Good news! Neither Elrond nor Mithrandir seem particularly upset that we have let the creature Gollum escape!

That news was swamped amongst other, more startling and portentous news, that will have to wait until I can deliver it in person.

All I can say now is that I am off on a quest, at the behest of Elrond.

I would advise you that the clouds of war seem to be gathering rapidly. It might be wise to prepare our people for war, and ensure that siege supplies are more than adequate.

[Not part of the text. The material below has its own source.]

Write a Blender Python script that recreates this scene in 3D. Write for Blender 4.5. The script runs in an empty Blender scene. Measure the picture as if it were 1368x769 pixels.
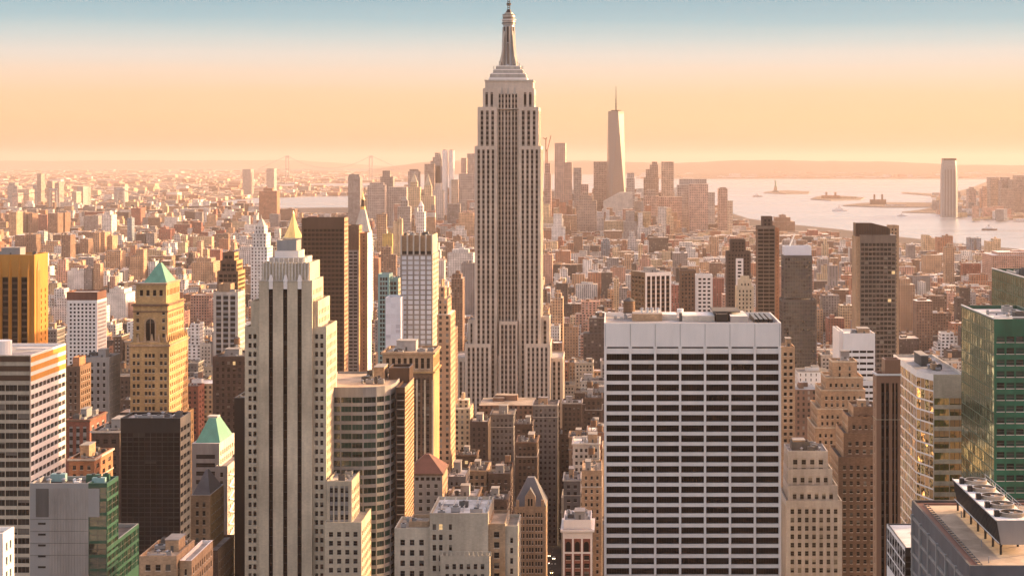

More when I see you next, though I know not when that may be.
 

Odola

Well-Known Member
Then whence come all the "translations from the Elvish" that form the vast body of work (of which one JRRT transcribed only fragments really) that form the Red Book of Westmarch, etc.? To me the various Elvish factions seem the most literate and literary of any of the races of Middle-earth, with Elrond at the forefront. Which is not to say a messenger with a long verbal message is not also possible.
So the Tolkien Professor is with me on the whole "most elves being fuctionally illiterate" thing. :) according to the recent TLOTR episode. ;)

Elves do user letters for magic and decoration, claiming ovenersip and art, but their culture is not affected much by them having invented letters. Composing and sending letters, metaanalysis, self-reflection, side notes, bullet point lists, prioretising, structurising, briefs, summaries, etc. seem all not very elvish things as those are facilitated and maintained s to a high degree by the widespreaded human literacy in the human society which is literate to such a degree that even the illiterate among the humans use literary devices and approaches even in their daily speach.